Although he said climate problems were not solely to blame for the drastic fall, “the most important challenge that the sector faces is climate change.

“We know that the grapevine, as a long-lived plant cultivated in often vulnerable areas, is strongly affected by climate change,” he added.

France bucked the falling harvest trend, with a four percent rise, making it by far the world’s biggest wine producer.

Wine consumption last year was however at its lowest level since 1996, confirming a fall-off over the last five years, according to the figures.

The trend is partly due to price rises caused by inflation and a sharp fall in wine drinking in China – down a quarter – due to its economic slowdown.

The Portuguese, French and Italians remain the world’s biggest wine drinkers per capita.

Barker said the underlying decrease in consumption is being “driven by demographic and lifestyle changes.
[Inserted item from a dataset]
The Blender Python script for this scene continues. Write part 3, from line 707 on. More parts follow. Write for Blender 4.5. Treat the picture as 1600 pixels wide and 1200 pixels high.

But given the very complicated influences on global demand at the moment,” it is difficult to know whether the fall will continue.

“What is clear is that inflation is the dominant factor affecting demand in 2023,” he said.

Land given over to growing grapes to eat or for wine fell for the third consecutive year to 7.2 million hectares (17.7 million acres).

But India became one of the global top 10 grape producers for the first time with a three percent rise in the size of its vineyards.

France, however, has been pruning its vineyards back slightly, with its government paying winemakers to pull up vines or to distil their grapes.

The collapse of the Italian harvest to its lowest level since 1950 does not necessarily mean there will be a similar contraction there, said Barker.

Between floods and hailstones, and damp weather causing mildew in the centre and south of the country, the fall was “clearly linked to meteorological conditions”, he said.